Wir gehen also, nachdem wir an der Hecken-Mauer umkehren mussten, auf der Straße parallel zum Griebnitzsee weiter. Das hat aber auch einen Vorteil. Wir können uns die Villen auf ihren großen Grundstücken ansehen, vom Fußweg aus, wenn nicht Hecken und Mauern die Sicht begrenzen.

"Trumann-Villa" 
Der amerikanische Präsident übernachtete hier während
der Potsdamer Konferenz. Gebaut als "Haus Erlenkamp"
von dem Verleger der Werke Fontanes, Carl Müller-Grote.


"Churchill-Villa"
Der britische Premierminister übernachtete hier während
der Potsdamer Konferenz. Die Villa wurde für den Mitinhaber
der Deutschen Bank, Franz Urbig, gebaut.
Architekt war Mies van der Rohe.
Seit 2009 gehört die Villa dem SAP-Gründer Hasso Plattner.
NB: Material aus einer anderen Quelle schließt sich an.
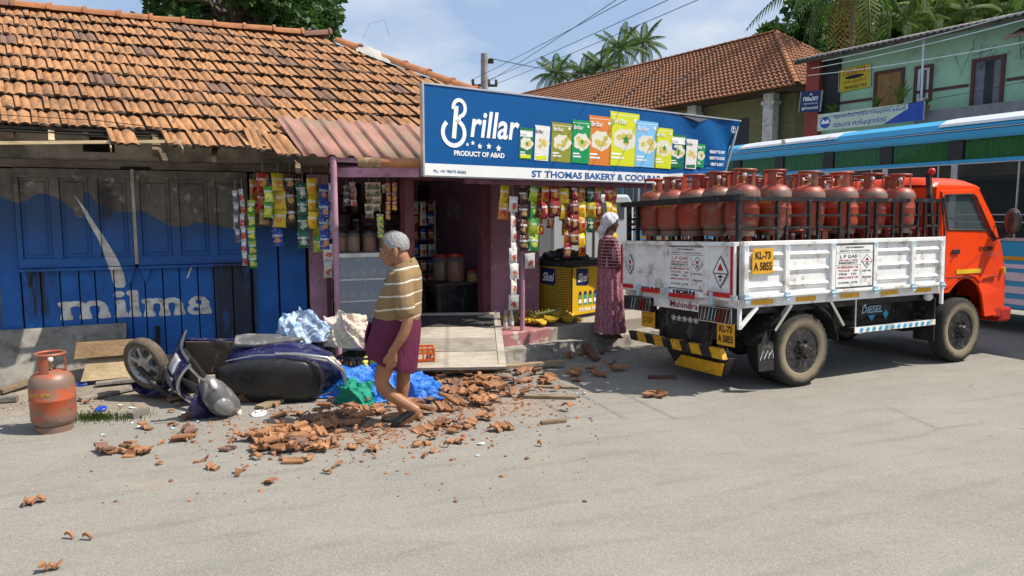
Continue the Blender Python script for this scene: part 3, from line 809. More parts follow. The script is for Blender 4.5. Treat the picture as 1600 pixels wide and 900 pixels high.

Eine andere Villa von Mies van der Rohe, die Villa Mosler.
Gebaut für das Vorstandsmitglied der Dresdener Bank, Georg Mosler. 
Sie soll ebenfalls Hasso Plattner gehören.



Übrig geblieben vom letzten Weltkrieg?

Schließlich sind wir am Beginn des Parks Babelsberg mit dem Schloss Babelsberg. Wir gehen nicht in den Park (das würde zu lange dauern), sondern überqueren den Teltowkanal und erreichen Klein Glienicke (weiter nördlich sind das Jagdschloss und das Schloss Glienicke und die Glienicker Brücke). Hier machen wir in dem schön am Teltowkanal gelegenen Garten-Café eine Pause. Es ist ein Ausflugslokal, in dem viele Spaziergänger, Wanderer und Radfahrer einkehren. Vielleicht zu viele, der Kaffee war nicht besonders.

Teltowkanal am Park Babelsberg

Von hier aus gehen wir zurück durch den Buchenwald am Nordwestufer des Griebnitzsees, rechts der Blick auf den See, links die ansteigenden Berge (oder Hügel) des Hirschbergs und des Moritzbergs. Bis zur Hubertusbaude und dann den bekannten Weg am Griebnitzkanal zur Söhnel Werft.

Blumen am Weg

Es ist etwas später geworden und wir hatten Sorge, dass der Biergarten schon geschlossen hat. Das wäre nicht schlimm, aber unser Auto hatten wir auf dem Parkplatz hinter dem Tor zur Kohlhasener Straße abgestellt und das hätte bei Betriebsschluss geschlossen sein können. Mit einer kleinen Erleichterung sahen wir nach dem Bogen vom Griebnitzkanal zum Teltowkanal im Biergarten noch mehrere Gäste sitzen. Es war noch warm und viele Ausflügler genossen den Abend am Kanal. Wir hatten das schon am Nachmittag gemacht und gegrillt wurde ja noch nicht im Biergarten (oder nur am Wochenende?). Also fuhren wir wieder direkt nach Hause.